Aujourd’hui, en plus de toujours augmenter ses contributions afin d’avoir plus de poids sur la définition des agendas, la Chine est à la tête de quatre des quinze agences spécialisées de l’ONU. La stratégie chinoise consiste à utiliser cette influence comme levier diplomatique dans le but de façonner le contenu des discussions au sein de l’Organisation. C’est pourquoi une autre réforme importante serait la définition d’un quota plus strict des nationalités pour éviter toute collusion politique.

D’autre part, la question de la réforme du Conseil de sécurité doit être remise à l’ordre du jour. Depuis son élargissement à quatre nouveaux membres non permanents en 1965, sa réforme a été abordée à de nombreuses reprises et sous plusieurs angles mais elle a toujours été évincée, faute de consensus. En 2004 par exemple, le groupe de personnalités de haut niveau remettait son rapport concernant la réforme des Nations Unies au Secrétaire général. Dans le cadre de la réforme du Conseil de sécurité, le rapport émettait deux propositions concrètes. Pourtant, aucune réforme ne fut adoptée depuis lors. Bien au contraire, la question continue d’alimenter les débats alors que le Conseil de sécurité montre de plus en plus ses faiblesses. Il faut trouver des solutions alternatives, assez créatives pour réussir là où les autres ont échoué : créer le consensus. Pour cela, un forum de discussion composé d’universitaires, de représentants des régions, États membres, de la société civile et du secteur privé doit être créé afin de relancer les débats.

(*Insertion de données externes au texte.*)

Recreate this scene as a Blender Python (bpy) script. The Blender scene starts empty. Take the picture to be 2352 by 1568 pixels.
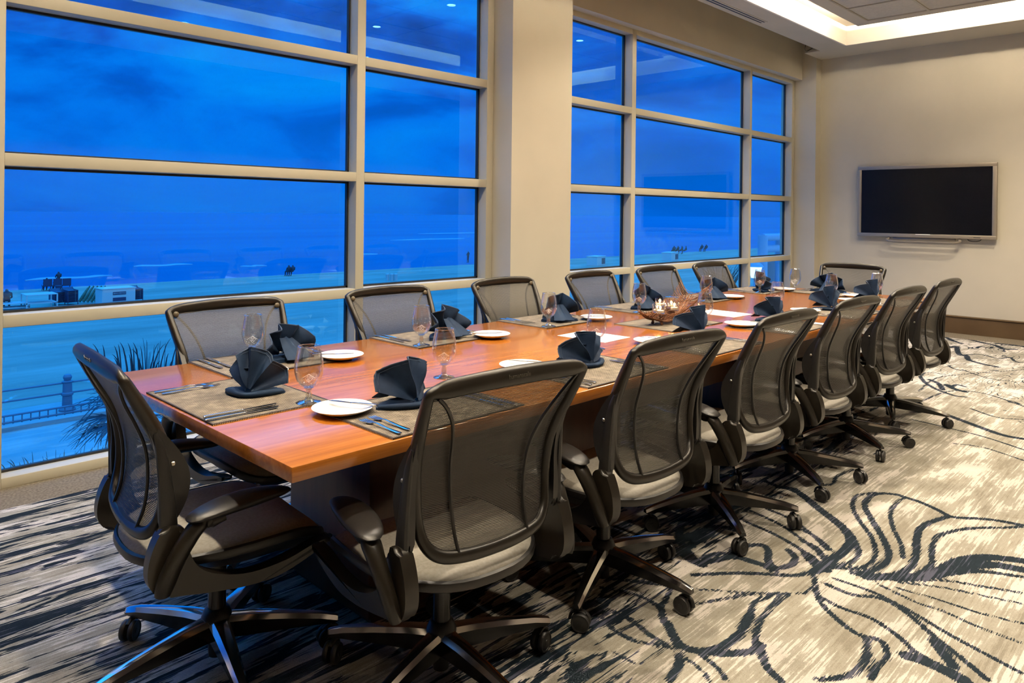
import bpy, bmesh, math, random
import numpy as np
from mathutils import Vector, Matrix
random.seed(7)
S = bpy.context.scene
COL = S.collection
rad = math.radians
# ------------------------------------------------------------------ camera
CAMH = 1.35
YAW = rad(44.4)
cam = bpy.data.cameras.new('camera'); co = bpy.data.objects.new('camera', cam); COL.objects.link(co)
cam.sensor_width = 36; cam.lens = 1692 / 2352 * 36; cam.shift_y = -.1251
cam.clip_start = .05; cam.clip_end = 20000
co.matrix_world = (Matrix.Translation((0, 0, CAMH)) @ Matrix.Rotation(YAW - math.pi / 2, 4, 'Z')
                   @ Matrix.Rotation(math.pi / 2, 4, 'X') @ Matrix.Rotation(.011, 4, 'Z'))
S.camera = co
S.view_settings.view_transform = 'Standard'; S.view_settings.look = 'None'
S.view_settings.exposure = 0.0; S.view_settings.gamma = 1.0; S.view_settings.use_curve_mapping = False
S.cycles.use_denoising = True
S.cycles.max_bounces = 10; S.cycles.transparent_max_bounces = 32
S.cycles.caustics_reflective = False; S.cycles.caustics_refractive = False
S.cycles.sample_clamp_indirect = 6.0
S.cycles.use_adaptive_sampling = True

# photo pixel -> world helpers (used to take places from the photograph)
FPX, RL, HY = 1692.0, .011, 489.7
fw = (math.cos(YAW), math.sin(YAW)); rt = (math.sin(YAW), -math.cos(YAW))
def ray(x, y):
    dx, dy = x - 1176, y - HY
    u = dx * math.cos(RL) + dy * math.sin(RL); v = -dx * math.sin(RL) + dy * math.cos(RL)
    return (fw[0] * FPX + rt[0] * u, fw[1] * FPX + rt[1] * u, -v)
def onz(x, y, z=0.0):
    r = ray(x, y); t = (z - CAMH) / r[2]
    return Vector((r[0] * t, r[1] * t, z))
def onY(x, y, Y):
    r = ray(x, y); t = Y / r[1]
    return Vector((r[0] * t, Y, CAMH + r[2] * t))

# ------------------------------------------------------------------ world (dusk sky)
W = bpy.data.worlds.new('dusk'); S.world = W; W.use_nodes = True
nt = W.node_tree; nt.nodes.clear()
def N(t, typ, **kw):
    n = t.nodes.new(typ)
    for k, v in kw.items():
        if k.startswith('i_'):
            n.inputs[k[2:].replace('_', ' ')].default_value = v
        else:
            setattr(n, k, v)
    return n
def math_n(t, op, a, b=None, clamp=False):
    n = t.nodes.new('ShaderNodeMath'); n.operation = op; n.use_clamp = clamp
    for i, s in enumerate((a, b)):
        if s is None: continue
        if isinstance(s, (int, float)): n.inputs[i].default_value = s
        else: t.links.new(s, n.inputs[i])
    return n.outputs[0]
def ramp(t, fac, stops, interp='LINEAR'):
    n = t.nodes.new('ShaderNodeValToRGB'); n.color_ramp.interpolation = interp
    e = n.color_ramp.elements
    while len(e) > 1: e.remove(e[-1])
    e[0].position = stops[0][0]; e[0].color = (*stops[0][1], 1)
    for p, c in stops[1:]:
        k = e.new(p); k.color = (*c, 1)
    t.links.new(fac, n.inputs[0]); return n.outputs[0]
def mixc(t, fac, a, b, mode='MIX'):
    n = t.nodes.new('ShaderNodeMix'); n.data_type = 'RGBA'; n.blend_type = mode
    for i, s in ((0, fac), (6, a), (7, b)):
        if isinstance(s, (int, float)): n.inputs[i].default_value = s
        elif isinstance(s, tuple): n.inputs[i].default_value = (*s, 1)
        else: t.links.new(s, n.inputs[i])
    return n.outputs[2]
tc = N(nt, 'ShaderNodeTexCoord')
sep = N(nt, 'ShaderNodeSeparateXYZ'); nt.links.new(tc.outputs['Generated'], sep.inputs[0])
mp = N(nt, 'ShaderNodeMapping'); mp.inputs['Scale'].default_value = (1.4, 1.4, 4.2)
nt.links.new(tc.outputs['Generated'], mp.inputs[0])
cl = N(nt, 'ShaderNodeTexNoise'); cl.inputs['Scale'].default_value = 2.6; cl.inputs['Detail'].default_value = 7; cl.inputs['Roughness'].default_value = .5; cl.inputs['Distortion'].default_value = .5
nt.links.new(mp.outputs[0], cl.inputs[0])
grad = ramp(nt, sep.outputs[2], [(0.0, (.0, .17, .86)), (.08, (.0, .195, .92)), (.22, (.0, .20, .92)), (.42, (.0, .24, .95)), (.58, (.0, 1.3, 4.2)), (1, (.05, 1.9, 6.0))])  # unseen sky overhead made extra bright to light the room
cfac = ramp(nt, cl.outputs[0], [(.34, (.30, .30, .42)), (.45, (.52, .55, .74)), (.52, (1.0,) * 3), (.60, (1.1, 1.35, 1.1)), (.7, (1.2, 1.7, 1.15))])
az = math_n(nt, 'MULTIPLY', sep.outputs[0], 1.0)
cf2 = mixc(nt, ramp(nt, sep.outputs[2], [(.05, (.35,) * 3), (.2, (1.0,) * 3)]), (1.0, 1.0, 1.0), cfac)
skyc = mixc(nt, 1.0, grad, cf2, 'MULTIPLY')
# unseen sky behind the building, brightness added to light the beach
back = ramp(nt, math_n(nt, 'MULTIPLY', sep.outputs[1], -1.0), [(.0, (0, 0, 0)), (.5, (1, 1, 1))])
allc = mixc(nt, back, skyc, (.20, .80, 1.9))
bg = N(nt, 'ShaderNodeBackground'); nt.links.new(allc, bg.inputs[0]); bg.inputs[1].default_value = 1.0
wo = N(nt, 'ShaderNodeOutputWorld'); nt.links.new(bg.outputs[0], wo.inputs[0])

# ------------------------------------------------------------------ materials
MATS = {}
def mat(name, col=(.5, .5, .5), rough=.5, metal=0.0, spec=.5, **kw):
    m = bpy.data.materials.new(name); m.use_nodes = True
    b = m.node_tree.nodes['Principled BSDF']
    b.inputs['Base Color'].default_value = (*col, 1); b.inputs['Roughness'].default_value = rough
    b.inputs['Metallic'].default_value = metal; b.inputs['Specular IOR Level'].default_value = spec
    for k, v in kw.items(): b.inputs[k.replace('_', ' ')].default_value = v
    MATS[name] = m; return m
def coords(t, out='Object', scale=(1, 1, 1), rot=(0, 0, 0)):
    c = t.nodes.new('ShaderNodeTexCoord'); m = t.nodes.new('ShaderNodeMapping')
    m.inputs['Scale'].default_value = scale; m.inputs['Rotation'].default_value = rot
    t.links.new(c.outputs[out], m.inputs[0]); return m.outputs[0]
def noise(t, vec, scale, detail=3, rough=.5, dist=0.0):
    n = t.nodes.new('ShaderNodeTexNoise'); n.inputs['Scale'].default_value = scale
    n.inputs['Detail'].default_value = detail; n.inputs['Roughness'].default_value = rough; n.inputs['Distortion'].default_value = dist
    t.links.new(vec, n.inputs['Vector']); return n.outputs[0]
def bump(m, h, strength=.3, dist=.002):
    t = m.node_tree; b = t.nodes.new('ShaderNodeBump'); b.inputs['Strength'].default_value = strength; b.inputs['Distance'].default_value = dist
    t.links.new(h, b.inputs['Height']); t.links.new(b.outputs[0], t.nodes['Principled BSDF'].inputs['Normal'])
def setc(m, c, sock='Base Color'): m.node_tree.links.new(c, m.node_tree.nodes['Principled BSDF'].inputs[sock])
def noisy(m, a, b, scale=6, detail=4, sc=(1, 1, 1), bs=0, bscale=300):
    t = m.node_tree; v = coords(t, scale=sc)
    setc(m, ramp(t, noise(t, v, scale, detail), [(.35, a), (.65, b)]))
    if bs: bump(m, noise(t, v, bscale, 2), bs)
    return m

wallm = noisy(mat('wall_paint', rough=.85, spec=.2), (.50, .46, .365), (.535, .49, .39), 2.0, 3, bs=.15, bscale=250)
ceilm = noisy(mat('ceiling_paint', rough=.9, spec=.15), (.52, .475, .375), (.55, .50, .40), 2.0)
covem = mat('cove_paint', (.82, .76, .66), .85, spec=.15)
framem = noisy(mat('window_frame_paint', rough=.55, spec=.35), (.47, .435, .33), (.51, .47, .36), 1.5)
gasketm = mat('black_gasket', (.008, .01, .012), .5)
basem = noisy(mat('baseboard_paint', rough=.45, spec=.3), (.075, .045, .02), (.095, .06, .028), 3.0)
tilem = noisy(mat('ceiling_tile', rough=.95, spec=.1), (.50, .47, .40), (.56, .52, .44), 40, 4, bs=.3, bscale=180)
gridm = mat('tile_grid', (.42, .38, .30), .6)
blackm = noisy(mat('black_plastic', rough=.38, spec=.45), (.0065, .006, .0055), (.0095, .0085, .0075), 30, 3, bs=.08, bscale=900)
frm = noisy(mat('bronze_black_frame', rough=.33, spec=.4), (.008, .0062, .004), (.0115, .009, .006), 20, 3, bs=.05, bscale=900)
seatm = noisy(mat('seat_fabric', rough=.8, spec=.3), (.26, .24, .20), (.32, .295, .25), 120, 3, bs=.2, bscale=1500)
capm = mat('cap_plastic', (.10, .08, .05), .4)
screwm = mat('screw_steel', (.55, .5, .42), .3, 1.0)
chromem = mat('polished_dark_chrome', (.85, .83, .80), .12, 1.0)
legblk = mat('leg_black', (.007, .0065, .006), .22, spec=.5)
wheelm = mat('caster_rubber', (.014, .013, .012), .45)
markm = mat('embossed_letters', (.07, .06, .045), .45)
navy = noisy(mat('navy_cloth', rough=.7, spec=.2), (.0035, .012, .034), (.008, .024, .058), 14, 4, bs=.25, bscale=1200)
navyhem = mat('navy_hem_highlight', (.018, .036, .07), .7)  # hem lighter than the cloth: edge highlight put into its colour
china = mat('white_china', (.86, .84, .80), .12, spec=.6)
steel = mat('flatware_steel', (.62, .62, .64), .16, 1.0)
silver = mat('champagne_bezel', (.30, .26, .21), .38, .5)
screenm = mat('black_screen', (.002, .002, .0025), .22, spec=.22)
waxm = mat('candle_wax', (.9, .8, .6), .5)
twigm = noisy(mat('twig_bark', rough=.7), (.10, .035, .012), (.24, .10, .04), 60, 3)
ironm = mat('rusty_iron', (.12, .05, .02), .5, .6)
etchm = mat('etched_white', (.85, .85, .85), .6)
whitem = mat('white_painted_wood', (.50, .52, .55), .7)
darkm = mat('dark_navy_plastic', (.03, .03, .09), .6)
railm = mat('painted_rail', (.12, .16, .24), .5)
greenm = noisy(mat('folded_canvas', rough=.9), (.06, .12, .09), (.12, .2, .15), 8)
palmm = noisy(mat('palm_leaf', rough=.7), (.006, .012, .03), (.012, .022, .045), 8)
grassm = noisy(mat('dune_grass', rough=.8), (.012, .022, .04), (.025, .04, .05), 8)
skinm = mat('person_dark', (.05, .04, .06), .8)
boardm = noisy(mat('boardwalk_concrete', rough=.9), (.24, .25, .27), (.32, .33, .35), .4, 6)
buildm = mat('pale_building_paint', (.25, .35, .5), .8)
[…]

L’ancien Secrétaire général Kofi Annan l’avait déjà souligné, “la réforme est un processus et non un événement”. L’ONU n’est pas parfaite et nous devons être créatifs afin d’imaginer une structure plus apte à résoudre les défis mondiaux. Les réformes structurelles énoncées ci-dessus, bien que non exhaustives, sont cruciales pour redorer notre maison commune : il s’agit de rendre l’Organisation plus démocratique par une consultation systématique des citoyens et plus efficace par un système de financement plus indépendant ainsi que par un Conseil de sécurité libéré de sa paralysie systémique. Ces réformes ne seront cependant pas suffisantes. Les États doivent faire preuve de volonté politique et de leadership pour apporter une réponse collective aux problèmes qui nous concernent tous. Car lorsque les nations sont désunies, c’est nous qui en sommes les premières victimes.